Lowe's reported Q1 FY2026 revenue of approximately $21 billion with comparable sales softer than Home Depot's by approximately two to three percentage points, reflecting the structural difference between Lowe's DIY weighted customer mix and Home Depot's Pro weighted mix. The quarter's most consequential disclosure was not the headline comp number, it was the continuing investment behind the Pro customer business as Lowe's tries to close the structural gap with the category leader.
The DIY versus Pro structural difference. Lowe's revenue mix remains skewed toward the DIY customer, who is more sensitive to housing turnover and consumer discretionary cycles. Home Depot's revenue mix is more weighted toward the Pro customer, whose spending is more durable across the housing cycle. In a softer housing turnover environment, this structural difference translates directly to comp sales performance. Lowe's strategic response has been to invest behind the Pro customer with dedicated programs, expanded credit offerings, and supply chain improvements that support Pro customer service levels.

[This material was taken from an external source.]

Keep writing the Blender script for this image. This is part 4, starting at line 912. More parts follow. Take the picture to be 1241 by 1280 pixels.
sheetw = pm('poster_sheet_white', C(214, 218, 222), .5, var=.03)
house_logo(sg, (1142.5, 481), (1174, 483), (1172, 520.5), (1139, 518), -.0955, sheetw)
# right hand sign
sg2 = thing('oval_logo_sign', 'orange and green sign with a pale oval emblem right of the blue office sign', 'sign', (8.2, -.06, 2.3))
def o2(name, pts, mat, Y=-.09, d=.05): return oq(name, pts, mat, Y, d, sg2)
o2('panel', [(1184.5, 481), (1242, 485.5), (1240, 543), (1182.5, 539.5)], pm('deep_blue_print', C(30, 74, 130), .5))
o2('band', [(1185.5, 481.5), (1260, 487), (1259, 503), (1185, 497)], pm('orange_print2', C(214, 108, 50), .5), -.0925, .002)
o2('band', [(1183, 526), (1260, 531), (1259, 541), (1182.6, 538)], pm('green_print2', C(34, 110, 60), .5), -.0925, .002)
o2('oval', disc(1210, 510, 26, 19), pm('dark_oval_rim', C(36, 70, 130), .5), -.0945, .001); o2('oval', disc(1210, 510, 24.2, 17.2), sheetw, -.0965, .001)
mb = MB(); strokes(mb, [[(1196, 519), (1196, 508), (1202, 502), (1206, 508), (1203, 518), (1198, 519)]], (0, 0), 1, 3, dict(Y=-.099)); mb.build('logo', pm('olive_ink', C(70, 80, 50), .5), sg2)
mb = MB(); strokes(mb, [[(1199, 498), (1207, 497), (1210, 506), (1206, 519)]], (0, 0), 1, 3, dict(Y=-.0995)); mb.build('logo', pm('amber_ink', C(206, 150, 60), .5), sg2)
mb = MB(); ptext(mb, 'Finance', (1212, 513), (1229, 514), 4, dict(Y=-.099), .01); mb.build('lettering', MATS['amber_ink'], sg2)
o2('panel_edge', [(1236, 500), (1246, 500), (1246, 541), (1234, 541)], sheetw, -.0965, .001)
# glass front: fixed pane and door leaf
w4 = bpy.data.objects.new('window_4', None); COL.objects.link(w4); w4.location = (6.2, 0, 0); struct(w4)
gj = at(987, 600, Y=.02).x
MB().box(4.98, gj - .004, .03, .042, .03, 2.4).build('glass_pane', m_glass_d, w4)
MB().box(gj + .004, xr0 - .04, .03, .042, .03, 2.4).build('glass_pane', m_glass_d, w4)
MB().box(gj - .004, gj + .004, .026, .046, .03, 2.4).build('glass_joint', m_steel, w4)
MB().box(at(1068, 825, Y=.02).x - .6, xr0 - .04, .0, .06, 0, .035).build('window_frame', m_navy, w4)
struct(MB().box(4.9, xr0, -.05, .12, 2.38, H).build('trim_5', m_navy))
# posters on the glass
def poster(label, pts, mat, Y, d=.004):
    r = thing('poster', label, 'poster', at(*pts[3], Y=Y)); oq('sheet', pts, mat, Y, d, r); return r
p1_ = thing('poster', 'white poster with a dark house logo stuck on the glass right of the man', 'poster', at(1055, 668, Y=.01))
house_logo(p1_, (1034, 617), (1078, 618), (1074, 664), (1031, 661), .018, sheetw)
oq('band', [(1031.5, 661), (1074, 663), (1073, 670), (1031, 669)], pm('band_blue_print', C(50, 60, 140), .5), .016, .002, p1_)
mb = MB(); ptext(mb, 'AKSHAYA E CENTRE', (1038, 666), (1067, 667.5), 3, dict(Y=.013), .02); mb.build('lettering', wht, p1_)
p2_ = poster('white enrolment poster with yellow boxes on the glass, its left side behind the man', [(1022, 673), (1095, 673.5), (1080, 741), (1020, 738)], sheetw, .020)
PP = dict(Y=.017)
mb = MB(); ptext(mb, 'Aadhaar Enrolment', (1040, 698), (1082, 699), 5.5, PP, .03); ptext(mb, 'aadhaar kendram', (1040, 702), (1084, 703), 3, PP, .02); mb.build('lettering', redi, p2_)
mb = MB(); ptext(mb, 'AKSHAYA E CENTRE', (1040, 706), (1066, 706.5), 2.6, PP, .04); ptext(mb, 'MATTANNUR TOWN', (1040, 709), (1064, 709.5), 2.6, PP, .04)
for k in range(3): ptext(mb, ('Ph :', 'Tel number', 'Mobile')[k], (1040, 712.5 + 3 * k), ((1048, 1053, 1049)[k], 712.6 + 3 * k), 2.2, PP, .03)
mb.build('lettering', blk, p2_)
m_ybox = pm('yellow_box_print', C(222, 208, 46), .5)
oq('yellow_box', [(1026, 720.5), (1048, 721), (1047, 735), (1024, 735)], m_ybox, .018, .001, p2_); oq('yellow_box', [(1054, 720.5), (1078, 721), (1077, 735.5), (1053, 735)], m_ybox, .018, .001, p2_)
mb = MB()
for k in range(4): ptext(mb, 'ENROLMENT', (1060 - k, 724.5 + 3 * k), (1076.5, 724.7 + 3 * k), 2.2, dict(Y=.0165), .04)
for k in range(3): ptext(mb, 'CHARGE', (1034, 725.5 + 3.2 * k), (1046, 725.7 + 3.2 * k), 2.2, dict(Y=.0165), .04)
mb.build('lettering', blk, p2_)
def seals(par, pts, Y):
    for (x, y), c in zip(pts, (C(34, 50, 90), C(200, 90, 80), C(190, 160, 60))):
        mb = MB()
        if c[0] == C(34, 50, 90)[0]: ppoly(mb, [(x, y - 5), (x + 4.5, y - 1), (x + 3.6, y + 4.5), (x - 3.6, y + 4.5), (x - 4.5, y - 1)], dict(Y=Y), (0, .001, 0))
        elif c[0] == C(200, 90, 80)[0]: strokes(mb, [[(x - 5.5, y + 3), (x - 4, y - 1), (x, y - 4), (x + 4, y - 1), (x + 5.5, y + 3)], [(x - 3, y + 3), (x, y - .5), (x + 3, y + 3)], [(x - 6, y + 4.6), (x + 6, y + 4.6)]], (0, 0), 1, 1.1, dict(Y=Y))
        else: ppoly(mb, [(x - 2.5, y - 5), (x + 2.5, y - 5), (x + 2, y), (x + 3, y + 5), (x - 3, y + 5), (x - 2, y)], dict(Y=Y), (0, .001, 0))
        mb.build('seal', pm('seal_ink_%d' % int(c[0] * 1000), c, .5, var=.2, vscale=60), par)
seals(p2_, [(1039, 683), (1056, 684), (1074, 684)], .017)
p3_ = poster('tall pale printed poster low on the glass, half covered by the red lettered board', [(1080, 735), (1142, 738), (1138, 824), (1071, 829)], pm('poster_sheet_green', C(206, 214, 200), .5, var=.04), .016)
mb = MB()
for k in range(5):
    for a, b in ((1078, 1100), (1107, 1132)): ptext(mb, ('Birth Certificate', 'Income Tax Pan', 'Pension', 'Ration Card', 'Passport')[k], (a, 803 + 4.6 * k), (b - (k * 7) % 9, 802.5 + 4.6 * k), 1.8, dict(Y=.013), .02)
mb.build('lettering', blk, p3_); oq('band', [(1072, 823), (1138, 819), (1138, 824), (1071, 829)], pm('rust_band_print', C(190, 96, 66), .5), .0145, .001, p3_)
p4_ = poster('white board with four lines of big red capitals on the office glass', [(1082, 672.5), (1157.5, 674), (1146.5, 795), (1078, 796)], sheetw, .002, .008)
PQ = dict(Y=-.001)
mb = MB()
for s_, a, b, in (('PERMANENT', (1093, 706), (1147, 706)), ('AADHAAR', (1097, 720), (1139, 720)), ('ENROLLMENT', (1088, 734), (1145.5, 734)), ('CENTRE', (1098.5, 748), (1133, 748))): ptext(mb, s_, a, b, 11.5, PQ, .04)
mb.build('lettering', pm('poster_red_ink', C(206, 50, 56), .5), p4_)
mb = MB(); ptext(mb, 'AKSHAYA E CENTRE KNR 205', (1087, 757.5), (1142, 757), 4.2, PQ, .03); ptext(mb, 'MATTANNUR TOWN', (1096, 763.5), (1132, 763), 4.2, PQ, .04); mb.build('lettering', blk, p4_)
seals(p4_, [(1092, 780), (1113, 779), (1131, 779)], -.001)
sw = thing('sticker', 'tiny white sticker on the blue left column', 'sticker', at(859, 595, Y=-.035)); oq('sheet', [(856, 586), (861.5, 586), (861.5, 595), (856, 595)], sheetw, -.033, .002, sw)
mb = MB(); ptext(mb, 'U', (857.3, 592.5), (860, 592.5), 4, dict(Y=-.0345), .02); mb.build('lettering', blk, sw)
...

| Net sales | ~$21 billion |
| Comparable sales growth | ~negative low single digits |
| Pro customer revenue share | ~25 to 30 percent |
| DIY customer revenue share | ~70 to 75 percent |
| Operating margin | ~13 percent |
| Online sales growth | mid single digits |
The vendor implications of the Pro investment. Lowe's is investing meaningfully in Pro customer service levels, which means vendors selling into Pro relevant categories should expect more attention from the merchant team on assortment depth, in stock performance, and delivery capability to job sites. Vendors who can demonstrate Pro customer relevance, often through case studies or program participation at Home Depot or other Pro channel buyers, have an opening at Lowe's that did not exist five years ago.
The merchandising reset. Lowe's continued to refresh categories in Q1 FY2026, with selective brand additions and deletions across appliances, kitchen and bath, and outdoor categories. The refresh is being driven by the company's data on Pro customer preferences and on shopper trip patterns, which increasingly favor a tighter, more curated assortment over a broader assortment with weaker velocity.
The MyLowes Rewards loyalty program. The MyLowes Rewards loyalty program continues to drive incremental shopper engagement, with member spend growing faster than non member spend. For vendors, the loyalty program data provides a more granular read on shopper preferences than the historical Lowe's category data, and the buyer increasingly uses this data to support assortment decisions. Brands that can articulate their value proposition in terms that fit the MyLowes member behavior often perform better in assortment reviews.
MOART perspective. Lowe's Q1 FY2026 is a transitional quarter in a multi year strategic positioning. The structural disadvantage relative to Home Depot in the current housing turnover environment is real, and the Pro investment strategy is the right long term response, but the payoff is measured in years rather than quarters. For brands considering Lowe's as a North American retail entry in the second half of FY2026, the opportunity is most attractive in categories where the Pro customer is growing and where the brand has a credible Pro customer relevance story.